DIRECTIVE.
The entries below should be transcribed in their entirety, exactly as written.

Scene script records:
## begin

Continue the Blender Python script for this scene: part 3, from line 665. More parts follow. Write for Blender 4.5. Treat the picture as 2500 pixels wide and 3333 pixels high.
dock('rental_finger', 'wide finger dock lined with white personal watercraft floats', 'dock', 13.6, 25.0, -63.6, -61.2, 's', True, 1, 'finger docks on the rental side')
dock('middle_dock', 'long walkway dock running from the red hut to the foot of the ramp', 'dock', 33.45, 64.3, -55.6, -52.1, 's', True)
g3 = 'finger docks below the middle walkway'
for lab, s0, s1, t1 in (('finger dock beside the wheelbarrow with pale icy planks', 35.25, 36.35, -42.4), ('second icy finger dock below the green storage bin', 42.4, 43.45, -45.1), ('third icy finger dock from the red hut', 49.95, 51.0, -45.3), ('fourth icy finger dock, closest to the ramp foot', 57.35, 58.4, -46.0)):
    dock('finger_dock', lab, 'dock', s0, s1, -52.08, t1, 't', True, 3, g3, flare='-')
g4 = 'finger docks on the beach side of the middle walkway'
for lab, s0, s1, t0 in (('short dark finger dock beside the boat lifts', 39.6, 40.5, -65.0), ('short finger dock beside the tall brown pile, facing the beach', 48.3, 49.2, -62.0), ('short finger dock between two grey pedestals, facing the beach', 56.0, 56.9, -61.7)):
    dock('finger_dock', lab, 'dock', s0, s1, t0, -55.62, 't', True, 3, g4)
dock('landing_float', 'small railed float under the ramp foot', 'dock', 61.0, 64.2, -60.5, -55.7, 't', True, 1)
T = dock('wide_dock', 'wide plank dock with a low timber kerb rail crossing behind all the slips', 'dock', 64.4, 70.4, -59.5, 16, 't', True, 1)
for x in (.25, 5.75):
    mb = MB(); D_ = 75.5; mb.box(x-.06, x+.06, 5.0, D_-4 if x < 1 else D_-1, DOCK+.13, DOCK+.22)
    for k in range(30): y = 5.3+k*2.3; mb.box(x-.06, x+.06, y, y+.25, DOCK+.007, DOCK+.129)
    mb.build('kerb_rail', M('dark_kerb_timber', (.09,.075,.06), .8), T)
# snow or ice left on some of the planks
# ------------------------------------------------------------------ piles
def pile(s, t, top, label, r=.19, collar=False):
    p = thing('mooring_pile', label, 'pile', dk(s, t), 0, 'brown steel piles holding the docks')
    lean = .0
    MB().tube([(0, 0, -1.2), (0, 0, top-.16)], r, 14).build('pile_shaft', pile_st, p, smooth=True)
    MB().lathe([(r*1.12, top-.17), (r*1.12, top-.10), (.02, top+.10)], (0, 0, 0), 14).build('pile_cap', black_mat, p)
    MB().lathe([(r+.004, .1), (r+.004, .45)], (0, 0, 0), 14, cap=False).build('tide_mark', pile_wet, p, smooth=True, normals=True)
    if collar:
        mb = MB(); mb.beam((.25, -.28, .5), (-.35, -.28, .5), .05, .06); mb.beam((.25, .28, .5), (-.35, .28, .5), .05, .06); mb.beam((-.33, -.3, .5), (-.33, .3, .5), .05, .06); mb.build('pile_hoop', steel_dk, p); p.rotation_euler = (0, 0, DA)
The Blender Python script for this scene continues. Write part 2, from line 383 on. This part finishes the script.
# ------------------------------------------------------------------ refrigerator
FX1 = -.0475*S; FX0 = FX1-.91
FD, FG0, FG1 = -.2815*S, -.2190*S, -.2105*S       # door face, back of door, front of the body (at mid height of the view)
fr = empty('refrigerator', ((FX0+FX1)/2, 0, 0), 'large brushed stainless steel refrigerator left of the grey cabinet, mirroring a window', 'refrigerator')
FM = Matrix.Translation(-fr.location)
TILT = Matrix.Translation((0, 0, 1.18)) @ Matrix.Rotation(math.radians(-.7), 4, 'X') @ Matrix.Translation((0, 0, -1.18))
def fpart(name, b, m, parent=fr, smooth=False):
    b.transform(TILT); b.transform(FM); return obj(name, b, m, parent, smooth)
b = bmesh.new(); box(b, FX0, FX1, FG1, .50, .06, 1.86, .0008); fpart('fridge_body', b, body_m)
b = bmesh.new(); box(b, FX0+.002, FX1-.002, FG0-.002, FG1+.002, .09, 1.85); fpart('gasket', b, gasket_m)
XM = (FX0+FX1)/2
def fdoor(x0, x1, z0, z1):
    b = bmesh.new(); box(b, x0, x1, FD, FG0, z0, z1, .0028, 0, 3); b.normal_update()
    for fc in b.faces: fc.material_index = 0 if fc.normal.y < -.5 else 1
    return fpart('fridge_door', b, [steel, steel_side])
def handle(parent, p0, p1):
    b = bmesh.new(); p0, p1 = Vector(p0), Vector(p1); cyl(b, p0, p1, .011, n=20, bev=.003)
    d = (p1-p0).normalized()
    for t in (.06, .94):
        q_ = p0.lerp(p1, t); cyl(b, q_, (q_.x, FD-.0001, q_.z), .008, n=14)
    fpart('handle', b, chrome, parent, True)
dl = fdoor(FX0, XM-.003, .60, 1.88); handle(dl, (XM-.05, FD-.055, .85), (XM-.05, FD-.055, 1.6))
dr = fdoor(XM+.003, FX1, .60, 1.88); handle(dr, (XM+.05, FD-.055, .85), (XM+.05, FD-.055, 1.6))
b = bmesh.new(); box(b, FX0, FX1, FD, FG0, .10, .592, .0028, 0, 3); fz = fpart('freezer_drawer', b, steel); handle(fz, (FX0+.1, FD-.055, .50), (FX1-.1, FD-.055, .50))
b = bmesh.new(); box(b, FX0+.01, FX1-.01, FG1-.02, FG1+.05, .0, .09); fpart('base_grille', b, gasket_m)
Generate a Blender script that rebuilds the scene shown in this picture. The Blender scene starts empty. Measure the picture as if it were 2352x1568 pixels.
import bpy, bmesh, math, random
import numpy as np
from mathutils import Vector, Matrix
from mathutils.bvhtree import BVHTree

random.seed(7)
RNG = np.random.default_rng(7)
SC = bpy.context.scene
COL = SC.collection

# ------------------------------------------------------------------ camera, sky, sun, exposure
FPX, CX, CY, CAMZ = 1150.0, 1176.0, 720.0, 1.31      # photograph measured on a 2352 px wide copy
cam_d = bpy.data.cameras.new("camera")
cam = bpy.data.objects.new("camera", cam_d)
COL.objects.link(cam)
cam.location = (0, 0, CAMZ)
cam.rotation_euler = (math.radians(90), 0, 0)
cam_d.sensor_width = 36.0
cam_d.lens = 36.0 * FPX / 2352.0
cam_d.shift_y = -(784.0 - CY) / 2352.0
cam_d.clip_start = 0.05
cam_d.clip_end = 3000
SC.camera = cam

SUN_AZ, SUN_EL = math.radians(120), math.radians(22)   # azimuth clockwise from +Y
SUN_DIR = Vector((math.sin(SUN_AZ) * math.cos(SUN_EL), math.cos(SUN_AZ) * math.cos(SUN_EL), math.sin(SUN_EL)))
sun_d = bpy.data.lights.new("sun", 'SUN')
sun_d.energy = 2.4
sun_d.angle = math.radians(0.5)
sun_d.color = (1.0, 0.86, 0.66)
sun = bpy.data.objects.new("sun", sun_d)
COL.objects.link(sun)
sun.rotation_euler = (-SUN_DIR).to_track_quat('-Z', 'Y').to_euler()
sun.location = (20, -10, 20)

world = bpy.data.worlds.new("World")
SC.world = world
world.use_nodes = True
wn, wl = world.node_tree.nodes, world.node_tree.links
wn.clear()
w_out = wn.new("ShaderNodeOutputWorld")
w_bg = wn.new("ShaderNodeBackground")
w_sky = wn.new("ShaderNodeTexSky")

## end

SOLUTION FOR THIS PROBLEM.
Continue the Blender Python script for this scene: part 3, from line 665. More parts follow. Write for Blender 4.5. Treat the picture as 2500 pixels wide and 3333 pixels high.
dock('rental_finger', 'wide finger dock lined with white personal watercraft floats', 'dock', 13.6, 25.0, -63.6, -61.2, 's', True, 1, 'finger docks on the rental side')
dock('middle_dock', 'long walkway dock running from the red hut to the foot of the ramp', 'dock', 33.45, 64.3, -55.6, -52.1, 's', True)
g3 = 'finger docks below the middle walkway'
for lab, s0, s1, t1 in (('finger dock beside the wheelbarrow with pale icy planks', 35.25, 36.35, -42.4), ('second icy finger dock below the green storage bin', 42.4, 43.45, -45.1), ('third icy finger dock from the red hut', 49.95, 51.0, -45.3), ('fourth icy finger dock, closest to the ramp foot', 57.35, 58.4, -46.0)):
    dock('finger_dock', lab, 'dock', s0, s1, -52.08, t1, 't', True, 3, g3, flare='-')
g4 = 'finger docks on the beach side of the middle walkway'
for lab, s0, s1, t0 in (('short dark finger dock beside the boat lifts', 39.6, 40.5, -65.0), ('short finger dock beside the tall brown pile, facing the beach', 48.3, 49.2, -62.0), ('short finger dock between two grey pedestals, facing the beach', 56.0, 56.9, -61.7)):
    dock('finger_dock', lab, 'dock', s0, s1, t0, -55.62, 't', True, 3, g4)
dock('landing_float', 'small railed float under the ramp foot', 'dock', 61.0, 64.2, -60.5, -55.7, 't', True, 1)
T = dock('wide_dock', 'wide plank dock with a low timber kerb rail crossing behind all the slips', 'dock', 64.4, 70.4, -59.5, 16, 't', True, 1)
for x in (.25, 5.75):
    mb = MB(); D_ = 75.5; mb.box(x-.06, x+.06, 5.0, D_-4 if x < 1 else D_-1, DOCK+.13, DOCK+.22)
    for k in range(30): y = 5.3+k*2.3; mb.box(x-.06, x+.06, y, y+.25, DOCK+.007, DOCK+.129)
    mb.build('kerb_rail', M('dark_kerb_timber', (.09,.075,.06), .8), T)
# snow or ice left on some of the planks
# ------------------------------------------------------------------ piles
def pile(s, t, top, label, r=.19, collar=False):
    p = thing('mooring_pile', label, 'pile', dk(s, t), 0, 'brown steel piles holding the docks')
    lean = .0
    MB().tube([(0, 0, -1.2), (0, 0, top-.16)], r, 14).build('pile_shaft', pile_st, p, smooth=True)
    MB().lathe([(r*1.12, top-.17), (r*1.12, top-.10), (.02, top+.10)], (0, 0, 0), 14).build('pile_cap', black_mat, p)
    MB().lathe([(r+.004, .1), (r+.004, .45)], (0, 0, 0), 14, cap=False).build('tide_mark', pile_wet, p, smooth=True, normals=True)
    if collar:
        mb = MB(); mb.beam((.25, -.28, .5), (-.35, -.28, .5), .05, .06); mb.beam((.25, .28, .5), (-.35, .28, .5), .05, .06); mb.beam((-.33, -.3, .5), (-.33, .3, .5), .05, .06); mb.build('pile_hoop', steel_dk, p); p.rotation_euler = (0, 0, DA)
The Blender Python script for this scene continues. Write part 2, from line 383 on. This part finishes the script.
# ------------------------------------------------------------------ refrigerator
FX1 = -.0475*S; FX0 = FX1-.91
FD, FG0, FG1 = -.2815*S, -.2190*S, -.2105*S       # door face, back of door, front of the body (at mid height of the view)
fr = empty('refrigerator', ((FX0+FX1)/2, 0, 0), 'large brushed stainless steel refrigerator left of the grey cabinet, mirroring a window', 'refrigerator')
FM = Matrix.Translation(-fr.location)
TILT = Matrix.Translation((0, 0, 1.18)) @ Matrix.Rotation(math.radians(-.7), 4, 'X') @ Matrix.Translation((0, 0, -1.18))
def fpart(name, b, m, parent=fr, smooth=False):
    b.transform(TILT); b.transform(FM); return obj(name, b, m, parent, smooth)
b = bmesh.new(); box(b, FX0, FX1, FG1, .50, .06, 1.86, .0008); fpart('fridge_body', b, body_m)
b = bmesh.new(); box(b, FX0+.002, FX1-.002, FG0-.002, FG1+.002, .09, 1.85); fpart('gasket', b, gasket_m)
XM = (FX0+FX1)/2
def fdoor(x0, x1, z0, z1):
    b = bmesh.new(); box(b, x0, x1, FD, FG0, z0, z1, .0028, 0, 3); b.normal_update()
    for fc in b.faces: fc.material_index = 0 if fc.normal.y < -.5 else 1
    return fpart('fridge_door', b, [steel, steel_side])
def handle(parent, p0, p1):
    b = bmesh.new(); p0, p1 = Vector(p0), Vector(p1); cyl(b, p0, p1, .011, n=20, bev=.003)
    d = (p1-p0).normalized()
    for t in (.06, .94):
        q_ = p0.lerp(p1, t); cyl(b, q_, (q_.x, FD-.0001, q_.z), .008, n=14)
    fpart('handle', b, chrome, parent, True)
dl = fdoor(FX0, XM-.003, .60, 1.88); handle(dl, (XM-.05, FD-.055, .85), (XM-.05, FD-.055, 1.6))
dr = fdoor(XM+.003, FX1, .60, 1.88); handle(dr, (XM+.05, FD-.055, .85), (XM+.05, FD-.055, 1.6))
b = bmesh.new(); box(b, FX0, FX1, FD, FG0, .10, .592, .0028, 0, 3); fz = fpart('freezer_drawer', b, steel); handle(fz, (FX0+.1, FD-.055, .50), (FX1-.1, FD-.055, .50))
b = bmesh.new(); box(b, FX0+.01, FX1-.01, FG1-.02, FG1+.05, .0, .09); fpart('base_grille', b, gasket_m)
Generate a Blender script that rebuilds the scene shown in this picture. The Blender scene starts empty. Measure the picture as if it were 2352x1568 pixels.
import bpy, bmesh, math, random
import numpy as np
from mathutils import Vector, Matrix
from mathutils.bvhtree import BVHTree

random.seed(7)
RNG = np.random.default_rng(7)
SC = bpy.context.scene
COL = SC.collection

# ------------------------------------------------------------------ camera, sky, sun, exposure
FPX, CX, CY, CAMZ = 1150.0, 1176.0, 720.0, 1.31      # photograph measured on a 2352 px wide copy
cam_d = bpy.data.cameras.new("camera")
cam = bpy.data.objects.new("camera", cam_d)
COL.objects.link(cam)
cam.location = (0, 0, CAMZ)
cam.rotation_euler = (math.radians(90), 0, 0)
cam_d.sensor_width = 36.0
cam_d.lens = 36.0 * FPX / 2352.0
cam_d.shift_y = -(784.0 - CY) / 2352.0
cam_d.clip_start = 0.05
cam_d.clip_end = 3000
SC.camera = cam

SUN_AZ, SUN_EL = math.radians(120), math.radians(22)   # azimuth clockwise from +Y
SUN_DIR = Vector((math.sin(SUN_AZ) * math.cos(SUN_EL), math.cos(SUN_AZ) * math.cos(SUN_EL), math.sin(SUN_EL)))
sun_d = bpy.data.lights.new("sun", 'SUN')
sun_d.energy = 2.4
sun_d.angle = math.radians(0.5)
sun_d.color = (1.0, 0.86, 0.66)
sun = bpy.data.objects.new("sun", sun_d)
COL.objects.link(sun)
sun.rotation_euler = (-SUN_DIR).to_track_quat('-Z', 'Y').to_euler()
sun.location = (20, -10, 20)

world = bpy.data.worlds.new("World")
SC.world = world
world.use_nodes = True
wn, wl = world.node_tree.nodes, world.node_tree.links
wn.clear()
w_out = wn.new("ShaderNodeOutputWorld")
w_bg = wn.new("ShaderNodeBackground")
w_sky = wn.new("ShaderNodeTexSky")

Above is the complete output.